While there is some hue and cry when a Qandeel Baloch is murdered by a family member, few attempts are made to deal with less visible violence that women like her undergo.

Sindh has been criticised for raising the marriage age for girls to 18 years and extraordinary efforts are being made to block similar laws in other provinces. The laws made to curb violence against women run into two big obstacles. First, they could be denounced by the Council of Islamic Ideology; its edicts against the Sindh child marriage law or the protection of women acts of Punjab and Khyber Pakhtunkhwa are glaring instances. Second, they may not produce the desired result for want of serious effort in implementing them. The Punjab Protection of Women Against Violence Act is very much in force, but even magistrates are not aware of this fact.

Moreover, there is no systematic monitoring of the impact of women-friendly legislation. Have the authorities assessed the effectiveness or otherwise of the law to protect women against social evils?

Above all, violence against women, or any form of discrimination against them, cannot be curbed by only punishing the criminals directly responsible for such acts. The evil of women’s persecution cannot be fought without adopting a two-pronged strategy for their uplift.

First, all those who preach hatred against women, from any pulpit or any platform, must be treated as criminals. Second, women must be offered the fullest possible opportunity for economic independence and advancement. This can be done, for instance, by eliminating unpaid women’s labour in agriculture, and by opening up to women jobs in sectors where they are still unwelcome.
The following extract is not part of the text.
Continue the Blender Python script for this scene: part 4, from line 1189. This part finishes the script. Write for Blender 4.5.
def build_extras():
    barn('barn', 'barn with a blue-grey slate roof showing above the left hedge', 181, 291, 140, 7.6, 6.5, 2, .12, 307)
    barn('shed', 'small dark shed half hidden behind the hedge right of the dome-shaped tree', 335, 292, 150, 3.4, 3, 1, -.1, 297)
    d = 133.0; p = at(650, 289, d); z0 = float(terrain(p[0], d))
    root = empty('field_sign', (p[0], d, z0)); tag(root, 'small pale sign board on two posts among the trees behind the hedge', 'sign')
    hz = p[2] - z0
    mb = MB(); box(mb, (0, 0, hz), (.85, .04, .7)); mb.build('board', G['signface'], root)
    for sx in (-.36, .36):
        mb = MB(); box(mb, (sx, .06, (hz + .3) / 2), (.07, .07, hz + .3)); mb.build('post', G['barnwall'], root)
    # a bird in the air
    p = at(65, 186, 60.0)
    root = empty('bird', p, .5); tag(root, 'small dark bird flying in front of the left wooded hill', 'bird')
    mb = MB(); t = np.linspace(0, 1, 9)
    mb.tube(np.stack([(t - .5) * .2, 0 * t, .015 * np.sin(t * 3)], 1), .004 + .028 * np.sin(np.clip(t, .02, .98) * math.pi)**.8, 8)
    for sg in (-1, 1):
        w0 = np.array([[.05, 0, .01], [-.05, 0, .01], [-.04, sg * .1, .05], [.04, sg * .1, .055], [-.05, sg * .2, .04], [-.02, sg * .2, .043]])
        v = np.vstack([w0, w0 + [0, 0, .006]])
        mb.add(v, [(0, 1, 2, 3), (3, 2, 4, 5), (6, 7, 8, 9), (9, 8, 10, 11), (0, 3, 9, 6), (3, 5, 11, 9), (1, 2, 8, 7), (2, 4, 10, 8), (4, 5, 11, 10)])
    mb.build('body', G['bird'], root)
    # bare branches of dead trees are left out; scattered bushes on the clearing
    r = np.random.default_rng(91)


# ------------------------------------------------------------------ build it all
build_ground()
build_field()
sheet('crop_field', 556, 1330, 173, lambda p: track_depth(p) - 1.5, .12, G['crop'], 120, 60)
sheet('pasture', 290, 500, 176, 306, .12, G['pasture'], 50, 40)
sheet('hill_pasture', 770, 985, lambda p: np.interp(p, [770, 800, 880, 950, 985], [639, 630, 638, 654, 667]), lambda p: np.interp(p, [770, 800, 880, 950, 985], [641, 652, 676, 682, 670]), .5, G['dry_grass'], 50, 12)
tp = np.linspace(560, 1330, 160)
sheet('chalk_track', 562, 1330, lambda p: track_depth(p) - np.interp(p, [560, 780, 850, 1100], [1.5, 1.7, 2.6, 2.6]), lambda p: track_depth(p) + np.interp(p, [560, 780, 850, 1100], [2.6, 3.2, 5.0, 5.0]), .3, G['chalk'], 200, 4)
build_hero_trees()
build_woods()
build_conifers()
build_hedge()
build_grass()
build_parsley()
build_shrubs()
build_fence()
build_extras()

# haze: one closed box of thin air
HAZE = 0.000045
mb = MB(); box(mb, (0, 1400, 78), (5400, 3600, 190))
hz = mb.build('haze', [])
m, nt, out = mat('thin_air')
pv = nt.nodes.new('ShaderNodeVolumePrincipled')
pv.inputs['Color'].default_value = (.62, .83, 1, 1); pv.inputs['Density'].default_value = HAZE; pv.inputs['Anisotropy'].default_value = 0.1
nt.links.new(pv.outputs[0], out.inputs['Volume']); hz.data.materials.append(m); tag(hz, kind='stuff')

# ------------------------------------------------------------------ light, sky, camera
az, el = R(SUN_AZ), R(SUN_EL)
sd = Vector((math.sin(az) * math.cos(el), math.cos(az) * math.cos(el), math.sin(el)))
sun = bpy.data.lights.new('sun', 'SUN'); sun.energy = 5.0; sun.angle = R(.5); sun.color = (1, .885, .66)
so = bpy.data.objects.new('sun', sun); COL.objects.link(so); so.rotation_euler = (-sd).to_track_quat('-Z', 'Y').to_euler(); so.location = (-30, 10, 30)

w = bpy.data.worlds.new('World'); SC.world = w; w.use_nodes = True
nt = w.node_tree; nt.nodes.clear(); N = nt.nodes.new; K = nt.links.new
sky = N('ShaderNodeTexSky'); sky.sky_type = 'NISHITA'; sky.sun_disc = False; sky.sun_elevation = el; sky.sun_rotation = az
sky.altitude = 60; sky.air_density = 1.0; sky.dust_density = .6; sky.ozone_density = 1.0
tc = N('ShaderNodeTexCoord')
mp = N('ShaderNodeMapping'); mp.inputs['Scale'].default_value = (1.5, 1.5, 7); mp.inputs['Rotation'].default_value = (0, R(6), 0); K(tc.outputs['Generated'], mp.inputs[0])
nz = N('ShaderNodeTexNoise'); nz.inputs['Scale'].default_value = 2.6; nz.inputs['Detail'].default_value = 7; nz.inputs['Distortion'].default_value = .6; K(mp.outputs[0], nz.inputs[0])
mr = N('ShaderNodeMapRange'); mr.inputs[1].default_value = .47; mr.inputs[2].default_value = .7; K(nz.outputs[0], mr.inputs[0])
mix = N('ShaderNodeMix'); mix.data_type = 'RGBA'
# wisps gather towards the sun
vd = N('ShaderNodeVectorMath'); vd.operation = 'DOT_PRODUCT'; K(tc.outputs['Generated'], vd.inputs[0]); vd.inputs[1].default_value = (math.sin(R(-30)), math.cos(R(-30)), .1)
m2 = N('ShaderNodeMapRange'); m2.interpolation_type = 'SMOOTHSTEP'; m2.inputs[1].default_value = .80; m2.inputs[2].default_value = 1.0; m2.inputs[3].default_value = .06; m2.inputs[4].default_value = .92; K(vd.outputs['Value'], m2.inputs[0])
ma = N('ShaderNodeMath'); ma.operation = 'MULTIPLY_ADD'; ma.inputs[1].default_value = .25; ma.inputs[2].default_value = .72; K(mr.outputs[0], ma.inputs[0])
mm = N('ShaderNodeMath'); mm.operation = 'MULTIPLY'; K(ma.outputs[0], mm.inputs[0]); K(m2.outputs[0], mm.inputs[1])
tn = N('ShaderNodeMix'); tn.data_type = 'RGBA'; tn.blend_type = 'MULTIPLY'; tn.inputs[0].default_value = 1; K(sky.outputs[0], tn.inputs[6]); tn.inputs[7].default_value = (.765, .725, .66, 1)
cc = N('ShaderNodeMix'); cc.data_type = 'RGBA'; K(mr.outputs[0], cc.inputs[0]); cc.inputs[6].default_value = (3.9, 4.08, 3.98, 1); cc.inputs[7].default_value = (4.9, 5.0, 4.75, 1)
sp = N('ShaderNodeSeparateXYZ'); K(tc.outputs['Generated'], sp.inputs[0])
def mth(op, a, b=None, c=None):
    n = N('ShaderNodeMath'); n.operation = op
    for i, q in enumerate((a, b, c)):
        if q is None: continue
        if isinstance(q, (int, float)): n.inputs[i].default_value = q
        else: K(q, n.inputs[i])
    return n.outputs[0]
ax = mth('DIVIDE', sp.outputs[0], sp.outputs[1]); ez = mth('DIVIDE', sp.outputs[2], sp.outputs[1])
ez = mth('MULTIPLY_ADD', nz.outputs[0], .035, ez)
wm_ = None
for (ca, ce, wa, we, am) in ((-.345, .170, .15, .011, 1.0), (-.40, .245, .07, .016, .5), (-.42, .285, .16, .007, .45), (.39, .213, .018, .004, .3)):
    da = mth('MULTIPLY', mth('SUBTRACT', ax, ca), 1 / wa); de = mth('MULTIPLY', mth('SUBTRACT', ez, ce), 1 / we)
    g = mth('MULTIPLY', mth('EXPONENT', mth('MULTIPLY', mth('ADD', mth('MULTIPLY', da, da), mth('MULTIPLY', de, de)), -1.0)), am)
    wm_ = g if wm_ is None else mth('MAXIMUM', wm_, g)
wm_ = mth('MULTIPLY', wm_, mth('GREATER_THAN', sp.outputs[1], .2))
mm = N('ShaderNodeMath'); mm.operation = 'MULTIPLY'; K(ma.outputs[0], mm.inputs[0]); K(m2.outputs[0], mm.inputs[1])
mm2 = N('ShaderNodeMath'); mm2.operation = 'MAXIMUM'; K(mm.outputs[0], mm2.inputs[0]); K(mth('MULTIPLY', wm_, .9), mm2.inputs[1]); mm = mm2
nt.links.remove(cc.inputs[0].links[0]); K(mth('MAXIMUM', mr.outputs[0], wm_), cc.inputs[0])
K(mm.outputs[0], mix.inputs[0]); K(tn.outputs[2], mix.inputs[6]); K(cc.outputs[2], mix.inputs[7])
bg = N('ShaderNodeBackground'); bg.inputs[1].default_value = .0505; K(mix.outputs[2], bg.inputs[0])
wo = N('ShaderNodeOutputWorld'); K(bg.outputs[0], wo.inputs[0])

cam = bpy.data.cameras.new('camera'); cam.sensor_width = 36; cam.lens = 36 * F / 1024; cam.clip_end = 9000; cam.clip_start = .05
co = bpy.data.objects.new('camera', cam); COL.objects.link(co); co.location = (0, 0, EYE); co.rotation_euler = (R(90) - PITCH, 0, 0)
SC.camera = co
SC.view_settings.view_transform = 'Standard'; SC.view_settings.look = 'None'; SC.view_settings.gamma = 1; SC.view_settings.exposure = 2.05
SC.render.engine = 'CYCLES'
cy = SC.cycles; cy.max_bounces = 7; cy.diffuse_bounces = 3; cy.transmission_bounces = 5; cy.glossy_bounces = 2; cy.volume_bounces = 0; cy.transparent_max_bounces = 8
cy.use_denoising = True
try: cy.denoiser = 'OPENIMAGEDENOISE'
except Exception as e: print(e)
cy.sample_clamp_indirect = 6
A fair deal for Pakistan’s women would require political will and a multidimensional drive to ensure more attention towards them in the Vision 2025 projects than is visible at the moment and meaningful interpretation of the Sustainable Development Goals; these two programmes will offer measures for women’s progress or lack of it that no government can ignore.
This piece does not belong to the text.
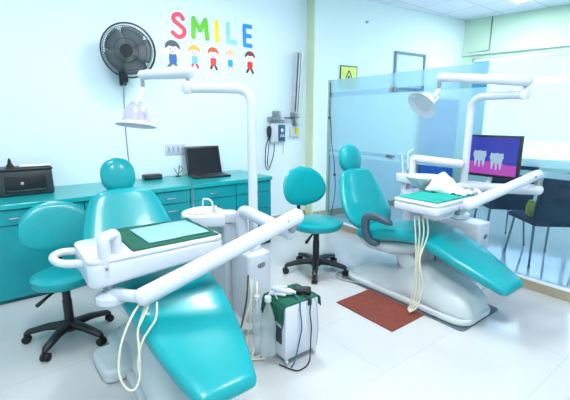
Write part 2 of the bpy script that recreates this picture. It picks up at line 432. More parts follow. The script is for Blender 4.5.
# ------------------------------------------------------------------ wall fan
def wall_fan():
    t = thing('wall_fan', 'black round wall fan with smoky blades on the back wall above the left chair', 'fan', (1.18, YB, 1.95))
    c = V((.0, -.30, .215)); d = V((-.42, -.90, -.12)).normalized()
    mt = align(c, d)
    b = NB()
    for r, z, w in [(.275, 0, .008), (.27, .045, .003), (.24, .075, .003), (.20, .09, .003), (.12, .10, .003), (.24, -.06, .003), (.18, -.09, .003)]:
        n = 48; tube(b, [mt @ V((r*math.cos(2*PI*i/n)*.93, r*math.sin(2*PI*i/n)*.93, z)) for i in range(n+1)], w, 6, cap=False)
    obj('guard_ring', b, M['black'], t)
    b = NB()
    for i in range(72):
        a = 2*PI*i/72; u = V((math.cos(a), math.sin(a), 0))
        tube(b, [mt @ (u*.06+V((0, 0, .105))), mt @ (u*.186+V((0, 0, .09))), mt @ (u*.252+V((0, 0, .04))), mt @ (u*.256), mt @ (u*.223+V((0, 0, -.06))), mt @ (u*.10+V((0, 0, -.10)))], .0018, 4)
    obj('guard_wires', b, M['mesh'], t)
    for i in range(5):
        a0 = 2*PI*i/5; b = NB(); prev = None
        for j in range(7):
            r = .05+.175*j/6; sp = .50+.20*math.sin(PI*j/6)
            row = []
            for q in range(6):
                a = a0+(q/5-.5)*2*sp; row.append(b.verts.new(mt @ V((r*math.cos(a), r*math.sin(a), (.5-q/5)*.05+.0))))
            if prev:
                for q in range(5): b.faces.new((prev[q], prev[q+1], row[q+1], row[q]))
            prev = row
        o = obj('fan_blade', b, M['mesh'], t); md = o.modifiers.new('s', 'SOLIDIFY'); md.thickness = .003
    b = NB(); lathe(b, [(0, .06), (.04, .055), (.055, .03), (.07, 0), (.10, -.03), (.10, -.12), (.05, -.16), (0, -.165)], 28, mt); obj('motor', b, M['black'], t)
    b = NB(); lathe(b, [(0, .112), (.06, .108), (.065, .10), (0, .098)], 28, mt); obj('centre_badge', b, M['black'], t)
    b = NB(); box(b, -.035, .035, -.04, -.001, -.1, .06, .01); tube(b, [(0, -.03, -.02), (0, -.12, 0), mt @ V((0, 0, -.13))], .022, 12, 5); obj('wall_bracket', b, M['black'], t)
    b = NB(); lathe(b, [(0, -.05), (.03, -.045), (.036, 0), (.03, .045), (0, .05)], 20, Matrix.Translation((0, -.10, -.03))); obj('swivel_knob', b, M['black'], t)
    b = NB(); tube(b, [(0, -.05, -.08), (0, -.012, -.2), (-.01, -.01, -.5), (-.01, -.01, -.8), (.0, -.012, -1.1)], .006, 6, 8); obj('fan_cord', b, M['cable'], t)
wall_fan()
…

Sixteen months have passed since Zeenat Shahzadi, a young human rights activist, who dreamed higher than her family’s means permitted, was picked up from a bus stand near her home in Lahore. Her crime: she represented an Indian woman whose young son had “disappeared” in Pakistan while trying to rescue an Internet friend in distress. That man was traced and is now in prison for trying to be a good Samaritan. He is alive and his mother can hope to see him. But hope is deserting Zeenat Shahzadi’s mother; she is not sure if her daughter is alive.

The Commission of Inquiry into Enforced Disappearances looked at her file again in Lahore last Thursday. It only looked at the file. It had no word of cheer for Zeenat’s mother. The investigators’ faces — and perhaps their hearts too — were as impassive as ever. The inspector general of police was told to appoint a new investigation team!

What more horrible example of violence against women could be offered during these 16 days of activism?